Picture this scenario: A professional walks into your office for an interview, jazzed about a potential opportunity. They’ve researched your company, prepared smart questions, and are ready to prove their skills. But by the time they leave, they’re more confused than when they arrived.
So what went wrong? Your hiring team wasn’t on the same page.
Here’s an arbitrary example: A candidate interviews for a Client Lead role at a consulting firm. Throughout the day, they encounter three different interviewers who paint three completely different pictures of the same position:
Interviewer #1: “You’ll be our client lead, driving strategy for one major account.”
Interviewer #2: “This role is all about new business development, sourcing fresh opportunities.”
Interviewer #3: “We need someone who can do a bit of everything, really.”

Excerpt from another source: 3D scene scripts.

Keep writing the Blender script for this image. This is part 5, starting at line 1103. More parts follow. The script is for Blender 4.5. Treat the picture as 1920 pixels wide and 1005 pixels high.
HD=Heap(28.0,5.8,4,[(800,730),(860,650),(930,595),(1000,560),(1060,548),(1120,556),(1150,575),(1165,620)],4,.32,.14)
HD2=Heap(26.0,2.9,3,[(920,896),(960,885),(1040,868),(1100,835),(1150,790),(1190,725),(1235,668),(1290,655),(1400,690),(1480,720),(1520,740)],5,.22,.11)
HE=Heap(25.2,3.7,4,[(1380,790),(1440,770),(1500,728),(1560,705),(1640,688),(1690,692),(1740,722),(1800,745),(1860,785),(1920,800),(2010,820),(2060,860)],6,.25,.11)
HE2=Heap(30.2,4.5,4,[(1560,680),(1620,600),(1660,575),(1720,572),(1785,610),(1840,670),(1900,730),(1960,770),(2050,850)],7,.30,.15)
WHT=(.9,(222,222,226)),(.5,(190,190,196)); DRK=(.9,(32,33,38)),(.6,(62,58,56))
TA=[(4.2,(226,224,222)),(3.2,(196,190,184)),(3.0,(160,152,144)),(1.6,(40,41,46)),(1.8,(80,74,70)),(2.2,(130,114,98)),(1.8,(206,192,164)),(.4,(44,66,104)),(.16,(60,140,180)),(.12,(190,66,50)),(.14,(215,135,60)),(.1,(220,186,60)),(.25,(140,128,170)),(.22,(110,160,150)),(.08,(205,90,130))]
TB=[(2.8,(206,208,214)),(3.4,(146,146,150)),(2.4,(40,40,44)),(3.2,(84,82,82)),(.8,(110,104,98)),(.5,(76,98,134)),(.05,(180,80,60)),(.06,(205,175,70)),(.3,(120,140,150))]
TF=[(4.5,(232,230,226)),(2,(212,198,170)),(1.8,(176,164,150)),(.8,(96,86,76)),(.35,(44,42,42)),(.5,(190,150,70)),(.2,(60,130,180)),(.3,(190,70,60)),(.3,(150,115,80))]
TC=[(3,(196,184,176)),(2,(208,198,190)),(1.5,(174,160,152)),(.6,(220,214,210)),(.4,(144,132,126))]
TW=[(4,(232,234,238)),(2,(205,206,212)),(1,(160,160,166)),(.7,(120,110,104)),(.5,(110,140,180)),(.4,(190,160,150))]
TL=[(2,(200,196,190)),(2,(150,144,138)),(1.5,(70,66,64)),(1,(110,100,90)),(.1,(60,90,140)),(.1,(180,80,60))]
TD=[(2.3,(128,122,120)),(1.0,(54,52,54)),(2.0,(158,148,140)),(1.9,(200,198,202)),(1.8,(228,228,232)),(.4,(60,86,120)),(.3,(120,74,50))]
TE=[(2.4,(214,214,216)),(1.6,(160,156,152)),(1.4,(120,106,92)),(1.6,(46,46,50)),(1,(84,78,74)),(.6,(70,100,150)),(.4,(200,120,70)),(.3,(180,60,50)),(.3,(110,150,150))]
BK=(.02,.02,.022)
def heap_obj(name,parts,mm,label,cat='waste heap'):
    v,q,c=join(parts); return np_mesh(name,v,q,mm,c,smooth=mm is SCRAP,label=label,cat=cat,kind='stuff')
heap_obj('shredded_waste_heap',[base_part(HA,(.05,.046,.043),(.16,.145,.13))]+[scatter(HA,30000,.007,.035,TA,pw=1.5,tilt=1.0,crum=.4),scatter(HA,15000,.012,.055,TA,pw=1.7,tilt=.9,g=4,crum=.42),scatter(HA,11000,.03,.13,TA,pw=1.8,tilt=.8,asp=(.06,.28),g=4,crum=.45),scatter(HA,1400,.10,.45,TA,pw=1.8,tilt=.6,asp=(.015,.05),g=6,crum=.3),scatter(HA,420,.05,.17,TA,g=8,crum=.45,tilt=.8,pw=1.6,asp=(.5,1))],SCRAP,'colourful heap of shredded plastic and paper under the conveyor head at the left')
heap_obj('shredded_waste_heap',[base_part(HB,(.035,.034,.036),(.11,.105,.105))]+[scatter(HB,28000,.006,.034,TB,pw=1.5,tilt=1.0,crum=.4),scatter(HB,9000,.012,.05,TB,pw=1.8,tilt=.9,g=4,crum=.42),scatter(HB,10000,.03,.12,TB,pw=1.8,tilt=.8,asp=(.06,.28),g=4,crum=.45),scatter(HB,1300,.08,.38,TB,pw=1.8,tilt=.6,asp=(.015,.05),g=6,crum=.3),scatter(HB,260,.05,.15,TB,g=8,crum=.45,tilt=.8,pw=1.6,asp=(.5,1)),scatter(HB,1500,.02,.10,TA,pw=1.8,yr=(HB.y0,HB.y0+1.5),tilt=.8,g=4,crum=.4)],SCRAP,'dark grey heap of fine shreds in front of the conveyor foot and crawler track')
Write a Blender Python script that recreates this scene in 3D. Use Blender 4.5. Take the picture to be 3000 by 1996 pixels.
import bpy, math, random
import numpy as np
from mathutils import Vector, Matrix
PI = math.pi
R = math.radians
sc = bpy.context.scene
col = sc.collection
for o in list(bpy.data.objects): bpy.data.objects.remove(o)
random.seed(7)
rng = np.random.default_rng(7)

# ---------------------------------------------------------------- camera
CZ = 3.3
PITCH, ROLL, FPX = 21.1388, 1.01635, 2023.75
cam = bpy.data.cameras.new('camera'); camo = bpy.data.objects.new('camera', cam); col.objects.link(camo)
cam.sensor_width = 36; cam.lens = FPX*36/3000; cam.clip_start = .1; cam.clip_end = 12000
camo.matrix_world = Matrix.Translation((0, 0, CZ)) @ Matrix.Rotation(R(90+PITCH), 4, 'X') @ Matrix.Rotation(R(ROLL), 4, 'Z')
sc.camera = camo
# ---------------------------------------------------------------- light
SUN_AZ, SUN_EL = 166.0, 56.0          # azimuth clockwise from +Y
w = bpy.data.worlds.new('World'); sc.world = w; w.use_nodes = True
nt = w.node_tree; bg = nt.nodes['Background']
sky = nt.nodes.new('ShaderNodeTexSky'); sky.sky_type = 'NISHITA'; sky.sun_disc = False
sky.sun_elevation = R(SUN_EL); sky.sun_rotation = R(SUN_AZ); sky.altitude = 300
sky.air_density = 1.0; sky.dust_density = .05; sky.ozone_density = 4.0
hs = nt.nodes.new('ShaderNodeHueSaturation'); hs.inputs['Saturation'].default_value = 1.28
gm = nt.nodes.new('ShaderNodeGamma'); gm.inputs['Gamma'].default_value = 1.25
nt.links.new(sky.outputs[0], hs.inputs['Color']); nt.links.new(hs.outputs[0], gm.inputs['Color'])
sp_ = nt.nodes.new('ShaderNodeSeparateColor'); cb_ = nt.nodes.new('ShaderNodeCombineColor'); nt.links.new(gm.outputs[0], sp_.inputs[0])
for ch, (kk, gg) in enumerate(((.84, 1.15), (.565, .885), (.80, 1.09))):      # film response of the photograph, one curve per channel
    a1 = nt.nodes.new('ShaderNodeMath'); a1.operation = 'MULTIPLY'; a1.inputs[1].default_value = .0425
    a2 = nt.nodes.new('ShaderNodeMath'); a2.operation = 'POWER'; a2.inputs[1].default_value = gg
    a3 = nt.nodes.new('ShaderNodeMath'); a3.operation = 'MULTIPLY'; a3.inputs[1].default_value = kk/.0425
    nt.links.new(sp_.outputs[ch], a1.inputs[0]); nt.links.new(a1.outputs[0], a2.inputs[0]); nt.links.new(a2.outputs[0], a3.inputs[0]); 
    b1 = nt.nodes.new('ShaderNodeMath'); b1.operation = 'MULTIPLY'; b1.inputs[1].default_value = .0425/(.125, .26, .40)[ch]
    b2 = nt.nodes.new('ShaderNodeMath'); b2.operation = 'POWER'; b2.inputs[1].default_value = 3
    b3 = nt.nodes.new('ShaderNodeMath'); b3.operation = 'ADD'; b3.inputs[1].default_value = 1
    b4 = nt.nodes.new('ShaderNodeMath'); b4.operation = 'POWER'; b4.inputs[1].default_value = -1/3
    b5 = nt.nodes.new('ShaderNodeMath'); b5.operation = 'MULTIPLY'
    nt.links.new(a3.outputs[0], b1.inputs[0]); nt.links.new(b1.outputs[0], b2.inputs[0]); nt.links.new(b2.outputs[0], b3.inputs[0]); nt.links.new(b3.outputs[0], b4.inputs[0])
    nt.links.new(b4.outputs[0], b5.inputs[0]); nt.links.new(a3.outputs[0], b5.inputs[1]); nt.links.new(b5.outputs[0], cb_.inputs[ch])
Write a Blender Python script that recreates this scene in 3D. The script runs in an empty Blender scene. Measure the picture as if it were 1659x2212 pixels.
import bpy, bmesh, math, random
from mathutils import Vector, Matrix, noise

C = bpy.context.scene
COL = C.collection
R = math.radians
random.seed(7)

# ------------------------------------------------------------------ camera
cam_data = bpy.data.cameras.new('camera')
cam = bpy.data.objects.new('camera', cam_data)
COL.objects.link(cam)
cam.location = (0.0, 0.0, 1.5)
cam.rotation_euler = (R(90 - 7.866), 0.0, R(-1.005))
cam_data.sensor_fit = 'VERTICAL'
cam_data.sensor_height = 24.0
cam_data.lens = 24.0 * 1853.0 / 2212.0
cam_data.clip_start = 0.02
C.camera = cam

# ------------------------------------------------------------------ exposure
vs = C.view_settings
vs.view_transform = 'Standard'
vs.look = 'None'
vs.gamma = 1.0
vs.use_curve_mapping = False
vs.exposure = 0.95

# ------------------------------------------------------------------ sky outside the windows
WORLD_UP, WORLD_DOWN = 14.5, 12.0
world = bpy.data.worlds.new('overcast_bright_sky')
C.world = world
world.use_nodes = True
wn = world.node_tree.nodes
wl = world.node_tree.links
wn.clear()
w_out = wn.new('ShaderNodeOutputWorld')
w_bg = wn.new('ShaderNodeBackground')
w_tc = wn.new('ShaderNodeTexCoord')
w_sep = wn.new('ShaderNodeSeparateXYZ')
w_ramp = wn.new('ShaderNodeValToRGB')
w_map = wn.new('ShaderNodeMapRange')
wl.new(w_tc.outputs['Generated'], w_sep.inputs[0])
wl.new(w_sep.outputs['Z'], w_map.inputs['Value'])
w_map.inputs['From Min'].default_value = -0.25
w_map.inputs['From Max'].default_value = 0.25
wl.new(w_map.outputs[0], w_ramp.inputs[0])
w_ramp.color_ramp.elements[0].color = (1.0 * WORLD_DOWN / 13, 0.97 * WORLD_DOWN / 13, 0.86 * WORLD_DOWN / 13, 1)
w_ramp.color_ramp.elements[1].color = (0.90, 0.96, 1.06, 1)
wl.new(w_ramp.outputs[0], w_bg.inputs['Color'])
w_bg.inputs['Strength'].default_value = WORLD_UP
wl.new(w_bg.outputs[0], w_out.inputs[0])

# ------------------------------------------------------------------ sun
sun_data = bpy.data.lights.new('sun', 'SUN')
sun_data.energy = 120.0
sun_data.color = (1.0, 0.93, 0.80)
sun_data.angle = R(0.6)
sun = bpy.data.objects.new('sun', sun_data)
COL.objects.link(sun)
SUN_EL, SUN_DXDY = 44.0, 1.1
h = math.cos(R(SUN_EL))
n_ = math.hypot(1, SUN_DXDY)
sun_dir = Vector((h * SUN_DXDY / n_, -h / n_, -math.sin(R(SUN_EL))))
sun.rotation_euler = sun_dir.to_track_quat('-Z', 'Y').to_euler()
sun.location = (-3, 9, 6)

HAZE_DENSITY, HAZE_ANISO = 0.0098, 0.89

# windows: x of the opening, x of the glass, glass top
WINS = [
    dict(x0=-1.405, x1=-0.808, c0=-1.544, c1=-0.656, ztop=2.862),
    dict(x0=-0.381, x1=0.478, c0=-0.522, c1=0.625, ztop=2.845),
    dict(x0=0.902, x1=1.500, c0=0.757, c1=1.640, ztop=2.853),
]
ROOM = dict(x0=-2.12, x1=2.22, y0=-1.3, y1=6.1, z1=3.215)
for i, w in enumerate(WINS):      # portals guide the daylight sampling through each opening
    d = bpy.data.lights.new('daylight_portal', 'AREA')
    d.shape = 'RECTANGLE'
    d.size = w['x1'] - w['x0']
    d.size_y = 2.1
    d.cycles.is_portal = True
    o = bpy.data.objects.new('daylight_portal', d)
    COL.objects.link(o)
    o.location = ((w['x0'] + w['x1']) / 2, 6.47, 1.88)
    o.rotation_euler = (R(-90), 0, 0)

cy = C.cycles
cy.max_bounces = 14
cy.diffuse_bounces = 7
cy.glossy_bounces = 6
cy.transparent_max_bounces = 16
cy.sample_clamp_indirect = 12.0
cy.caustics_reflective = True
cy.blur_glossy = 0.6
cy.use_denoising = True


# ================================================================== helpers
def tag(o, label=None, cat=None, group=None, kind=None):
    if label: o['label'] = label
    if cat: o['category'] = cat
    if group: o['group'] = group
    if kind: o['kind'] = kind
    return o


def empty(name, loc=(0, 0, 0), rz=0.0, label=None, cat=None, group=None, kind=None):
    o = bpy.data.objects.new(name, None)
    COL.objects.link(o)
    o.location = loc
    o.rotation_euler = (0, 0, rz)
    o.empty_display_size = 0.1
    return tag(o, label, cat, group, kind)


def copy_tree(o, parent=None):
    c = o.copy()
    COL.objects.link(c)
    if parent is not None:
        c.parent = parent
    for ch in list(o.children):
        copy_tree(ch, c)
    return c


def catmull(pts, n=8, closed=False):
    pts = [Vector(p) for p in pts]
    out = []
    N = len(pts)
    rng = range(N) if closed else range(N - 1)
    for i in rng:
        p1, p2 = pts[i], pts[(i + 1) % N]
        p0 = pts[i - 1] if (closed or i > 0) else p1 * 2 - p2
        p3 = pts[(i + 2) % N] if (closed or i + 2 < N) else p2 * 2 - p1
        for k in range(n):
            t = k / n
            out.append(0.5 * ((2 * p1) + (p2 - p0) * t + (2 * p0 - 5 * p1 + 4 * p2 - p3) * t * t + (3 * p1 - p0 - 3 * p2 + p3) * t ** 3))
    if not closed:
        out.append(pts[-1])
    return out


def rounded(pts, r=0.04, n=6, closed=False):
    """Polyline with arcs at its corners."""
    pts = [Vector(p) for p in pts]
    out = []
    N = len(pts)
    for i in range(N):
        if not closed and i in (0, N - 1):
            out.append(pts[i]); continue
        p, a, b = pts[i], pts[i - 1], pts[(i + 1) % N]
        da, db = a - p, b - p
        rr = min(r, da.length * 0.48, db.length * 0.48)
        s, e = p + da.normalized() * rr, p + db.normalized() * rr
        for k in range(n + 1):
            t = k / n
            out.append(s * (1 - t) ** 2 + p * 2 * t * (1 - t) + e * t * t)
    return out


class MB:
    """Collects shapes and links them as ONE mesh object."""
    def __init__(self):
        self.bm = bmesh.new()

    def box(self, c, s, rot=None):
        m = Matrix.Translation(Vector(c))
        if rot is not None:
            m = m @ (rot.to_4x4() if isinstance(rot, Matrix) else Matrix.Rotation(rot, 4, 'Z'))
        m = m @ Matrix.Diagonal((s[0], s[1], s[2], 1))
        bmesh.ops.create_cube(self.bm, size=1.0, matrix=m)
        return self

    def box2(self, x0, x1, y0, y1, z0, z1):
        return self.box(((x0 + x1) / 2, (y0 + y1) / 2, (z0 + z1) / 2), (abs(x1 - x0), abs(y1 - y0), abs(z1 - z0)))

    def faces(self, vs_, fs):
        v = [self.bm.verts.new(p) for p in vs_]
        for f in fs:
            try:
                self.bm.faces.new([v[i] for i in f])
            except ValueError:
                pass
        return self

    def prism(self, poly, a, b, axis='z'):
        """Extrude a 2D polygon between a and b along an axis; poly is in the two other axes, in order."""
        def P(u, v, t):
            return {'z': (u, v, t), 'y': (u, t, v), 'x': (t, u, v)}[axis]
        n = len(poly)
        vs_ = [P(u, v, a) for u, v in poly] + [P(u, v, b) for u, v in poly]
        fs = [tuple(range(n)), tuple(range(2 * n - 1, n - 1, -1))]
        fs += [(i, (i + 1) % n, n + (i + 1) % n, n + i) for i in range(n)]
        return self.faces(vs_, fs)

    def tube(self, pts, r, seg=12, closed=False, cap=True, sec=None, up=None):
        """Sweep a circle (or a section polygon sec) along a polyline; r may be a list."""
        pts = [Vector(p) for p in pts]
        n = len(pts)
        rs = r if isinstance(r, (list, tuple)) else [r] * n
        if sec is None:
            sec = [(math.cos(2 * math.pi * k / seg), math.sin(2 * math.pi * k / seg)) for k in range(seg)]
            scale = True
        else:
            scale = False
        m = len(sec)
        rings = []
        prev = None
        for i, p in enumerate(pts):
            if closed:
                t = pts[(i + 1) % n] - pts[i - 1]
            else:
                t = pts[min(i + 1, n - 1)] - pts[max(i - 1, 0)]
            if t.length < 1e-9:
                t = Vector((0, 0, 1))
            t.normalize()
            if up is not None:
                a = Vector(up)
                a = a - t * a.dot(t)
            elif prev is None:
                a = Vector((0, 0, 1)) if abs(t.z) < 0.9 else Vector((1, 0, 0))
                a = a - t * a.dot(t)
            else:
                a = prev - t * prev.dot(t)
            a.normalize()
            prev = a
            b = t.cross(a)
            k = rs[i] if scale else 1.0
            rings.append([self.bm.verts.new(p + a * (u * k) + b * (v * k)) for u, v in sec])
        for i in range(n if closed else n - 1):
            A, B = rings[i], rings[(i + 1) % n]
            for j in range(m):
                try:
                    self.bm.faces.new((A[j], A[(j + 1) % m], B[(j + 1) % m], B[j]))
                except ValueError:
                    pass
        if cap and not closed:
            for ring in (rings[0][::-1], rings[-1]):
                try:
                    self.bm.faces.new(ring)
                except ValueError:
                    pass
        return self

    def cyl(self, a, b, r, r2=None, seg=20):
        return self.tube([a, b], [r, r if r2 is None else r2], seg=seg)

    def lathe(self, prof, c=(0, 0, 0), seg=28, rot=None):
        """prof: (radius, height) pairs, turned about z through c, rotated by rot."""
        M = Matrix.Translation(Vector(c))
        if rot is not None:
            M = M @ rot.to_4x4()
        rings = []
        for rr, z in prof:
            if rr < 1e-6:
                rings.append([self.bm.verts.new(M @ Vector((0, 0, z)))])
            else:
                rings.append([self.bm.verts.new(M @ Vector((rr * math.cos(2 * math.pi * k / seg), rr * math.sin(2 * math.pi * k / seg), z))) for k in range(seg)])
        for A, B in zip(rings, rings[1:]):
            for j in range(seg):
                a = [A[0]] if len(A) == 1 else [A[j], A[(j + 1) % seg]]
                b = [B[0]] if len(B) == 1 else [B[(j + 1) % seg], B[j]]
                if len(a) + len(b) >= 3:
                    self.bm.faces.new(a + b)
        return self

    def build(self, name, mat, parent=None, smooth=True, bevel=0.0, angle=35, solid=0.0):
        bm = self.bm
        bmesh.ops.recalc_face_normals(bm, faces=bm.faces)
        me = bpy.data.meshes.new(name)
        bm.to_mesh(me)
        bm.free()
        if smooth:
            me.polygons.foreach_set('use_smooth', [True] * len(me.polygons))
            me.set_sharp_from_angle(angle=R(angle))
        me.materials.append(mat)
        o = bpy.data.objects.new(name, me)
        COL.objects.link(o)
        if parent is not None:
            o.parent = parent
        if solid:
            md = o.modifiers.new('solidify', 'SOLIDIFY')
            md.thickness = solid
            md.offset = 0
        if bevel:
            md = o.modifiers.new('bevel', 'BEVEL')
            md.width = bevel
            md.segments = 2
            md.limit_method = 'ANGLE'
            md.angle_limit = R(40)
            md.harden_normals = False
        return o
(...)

This confusion isn’t just awkward, it can result in the candidate withdrawing their interest.
The Hidden Costs of Role Confusion
When your hiring team sends mixed signals, the consequences extend far beyond a single interview. Candidates don’t just disappear after a confusing interview. They talk to their networks, and share experiences on platforms like Glassdoor, Reddit, or even LinkedIn. What started as internal misalignment becomes external reputation damage.
People have options. When they encounter disorganization in your hiring process, they often interpret it as a reflection of your company culture. Why would they want to join a team that can’t even agree on what they’re hiring for? Every hour spent in interviews with misaligned expectations is time that could have been invested in finding the right candidate. When your team doesn’t know what they’re evaluating, you’re essentially throwing darts in the dark.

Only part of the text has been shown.